# [PROBLEM TO WORK ON]
Quote the records in full and leave their pictures out.
start
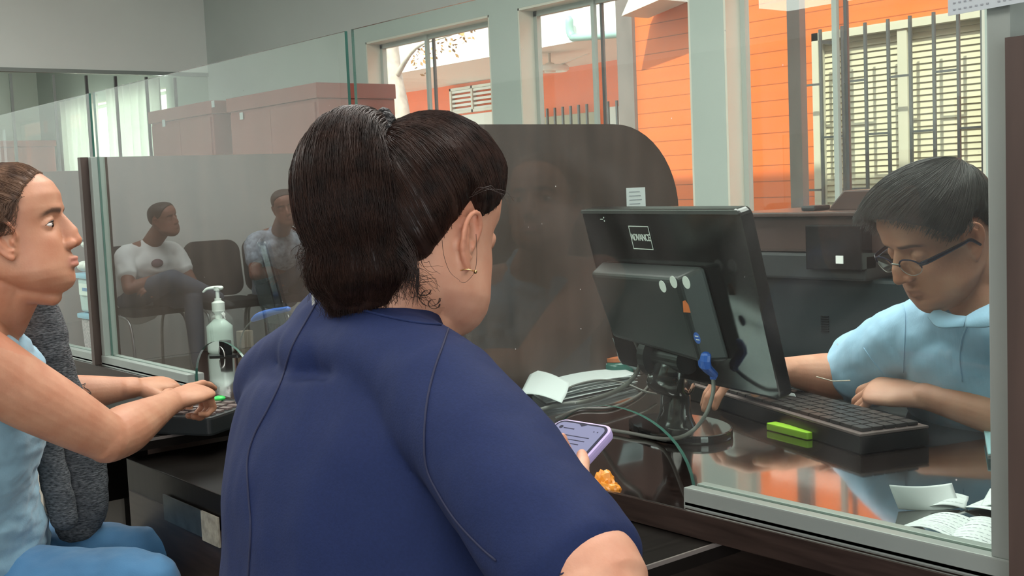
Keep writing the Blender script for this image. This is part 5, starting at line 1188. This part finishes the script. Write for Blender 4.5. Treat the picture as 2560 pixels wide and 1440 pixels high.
# ================= woman in light blue
lw = thing('person', 'woman in a light blue sleeveless top and jeans in profile, looking right', 'person', (-2.25, .55, 0))
fl = Vector((.498, .865, .14)).normalized(); upl = Vector((0, 0, 1)) - TCAM * .02
m_l = head_frame((0, 0, 0), fl, upl, 1.03); o_l = at(208, 600, D=2.02) - (m_l @ Vector((.1065, 0, -.0175))); m_l = head_frame(o_l, fl, upl, 1.03)
hp = head_parts(open_eyes=True, nose=.35, chub=.8, chin=.5, low=.72, earx=.012)
HB = remesh(hp, .0025, 1); SK2 = Skull(HB[0].tolist(), HB[1])
bp = xf(m_l, hp)
nb = at(-48, 845, D=2.06); nh = m_l @ Vector((-.03, 0, -.05))
sR, sL = at(-95, 895, D=1.90), at(-15, 880, D=2.24)
eR = at(272, 1098, D=2.06); wR = at(428, 1004, D=2.28)
eL = at(70, 1000, D=2.36); wL = at(335, 968, D=2.44)
bp.append(loft([nb - Vector((0, 0, .06)), nb, (nb + nh) / 2, nh, m_l @ Vector((-.01, 0, 0))], [(.09, .062), (.068, .060), (.056, .058), (.054, .06), (.05, .06)], side=tuple(TCAM), n=26))
bp.append(loft([m_l @ Vector((.040, 0, -.098)), m_l @ Vector((.0, 0, -.080)), nb + ICAM * .04 + Vector((0, 0, .02))], [(.026, .016), (.040, .03), (.045, .035)], side=tuple(TCAM)))
bp.append(loft([sL, (sL + nb) / 2 + Vector((0, 0, .015)), nb - Vector((0, 0, .02)), (sR + nb) / 2 + Vector((0, 0, .015)), sR], [(.055, .05), (.058, .045), (.068, .055), (.058, .045), (.055, .055)], side=tuple(ICAM)))
tcl = [at(-60, 960, D=2.08), at(-62, 1080, D=2.10), at(-75, 1200, D=2.14), at(-75, 1330, D=2.2), at(-70, 1420, D=2.25)]
bp.append(loft(tcl, [(.13, .092), (.13, .095), (.13, .09), (.15, .10), (.17, .11)], side=tuple(TCAM), n=28))
bp.append(loft([sR + Vector((0, 0, .01)), sR * .65 + eR * .35, sR * .35 + eR * .65, eR], [(.060, .060), (.060, .058), (.054, .052), (.041, .041)], n=24))
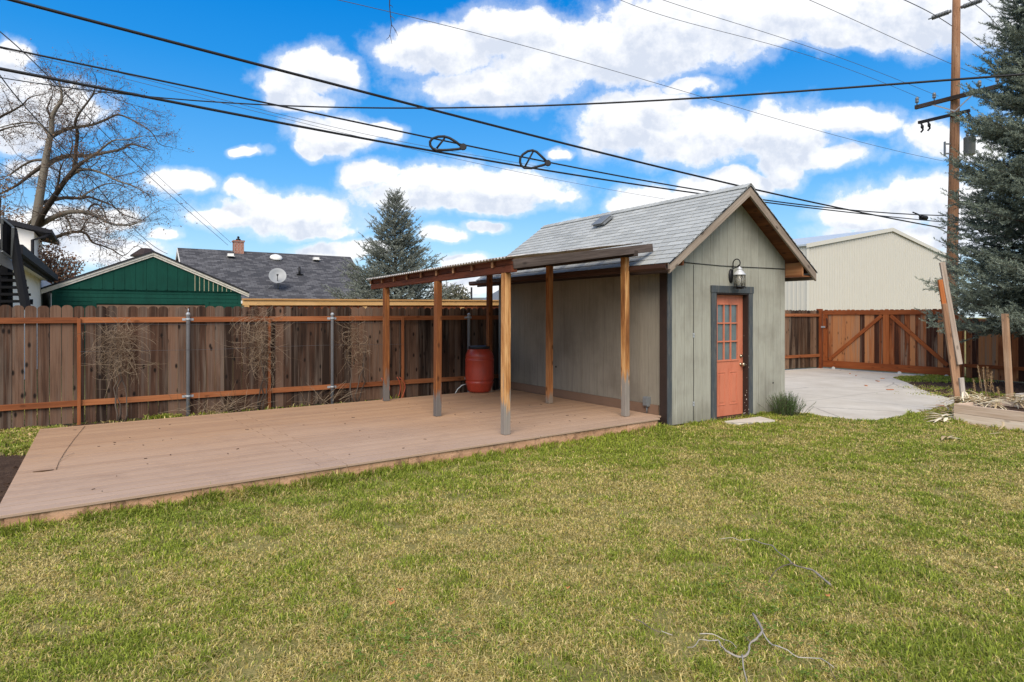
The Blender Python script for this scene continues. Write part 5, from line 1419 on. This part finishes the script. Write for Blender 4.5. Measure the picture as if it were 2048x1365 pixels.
end
# [FINAL RESULT]
Keep writing the Blender script for this image. This is part 5, starting at line 1188. This part finishes the script. Write for Blender 4.5. Treat the picture as 2560 pixels wide and 1440 pixels high.
# ================= woman in light blue
lw = thing('person', 'woman in a light blue sleeveless top and jeans in profile, looking right', 'person', (-2.25, .55, 0))
fl = Vector((.498, .865, .14)).normalized(); upl = Vector((0, 0, 1)) - TCAM * .02
m_l = head_frame((0, 0, 0), fl, upl, 1.03); o_l = at(208, 600, D=2.02) - (m_l @ Vector((.1065, 0, -.0175))); m_l = head_frame(o_l, fl, upl, 1.03)
hp = head_parts(open_eyes=True, nose=.35, chub=.8, chin=.5, low=.72, earx=.012)
HB = remesh(hp, .0025, 1); SK2 = Skull(HB[0].tolist(), HB[1])
bp = xf(m_l, hp)
nb = at(-48, 845, D=2.06); nh = m_l @ Vector((-.03, 0, -.05))
sR, sL = at(-95, 895, D=1.90), at(-15, 880, D=2.24)
eR = at(272, 1098, D=2.06); wR = at(428, 1004, D=2.28)
eL = at(70, 1000, D=2.36); wL = at(335, 968, D=2.44)
bp.append(loft([nb - Vector((0, 0, .06)), nb, (nb + nh) / 2, nh, m_l @ Vector((-.01, 0, 0))], [(.09, .062), (.068, .060), (.056, .058), (.054, .06), (.05, .06)], side=tuple(TCAM), n=26))
bp.append(loft([m_l @ Vector((.040, 0, -.098)), m_l @ Vector((.0, 0, -.080)), nb + ICAM * .04 + Vector((0, 0, .02))], [(.026, .016), (.040, .03), (.045, .035)], side=tuple(TCAM)))
bp.append(loft([sL, (sL + nb) / 2 + Vector((0, 0, .015)), nb - Vector((0, 0, .02)), (sR + nb) / 2 + Vector((0, 0, .015)), sR], [(.055, .05), (.058, .045), (.068, .055), (.058, .045), (.055, .055)], side=tuple(ICAM)))
tcl = [at(-60, 960, D=2.08), at(-62, 1080, D=2.10), at(-75, 1200, D=2.14), at(-75, 1330, D=2.2), at(-70, 1420, D=2.25)]
bp.append(loft(tcl, [(.13, .092), (.13, .095), (.13, .09), (.15, .10), (.17, .11)], side=tuple(TCAM), n=28))
bp.append(loft([sR + Vector((0, 0, .01)), sR * .65 + eR * .35, sR * .35 + eR * .65, eR], [(.060, .060), (.060, .058), (.054, .052), (.041, .041)], n=24))
The Blender Python script for this scene continues. Write part 5, from line 1419 on. This part finishes the script. Write for Blender 4.5. Measure the picture as if it were 2048x1365 pixels.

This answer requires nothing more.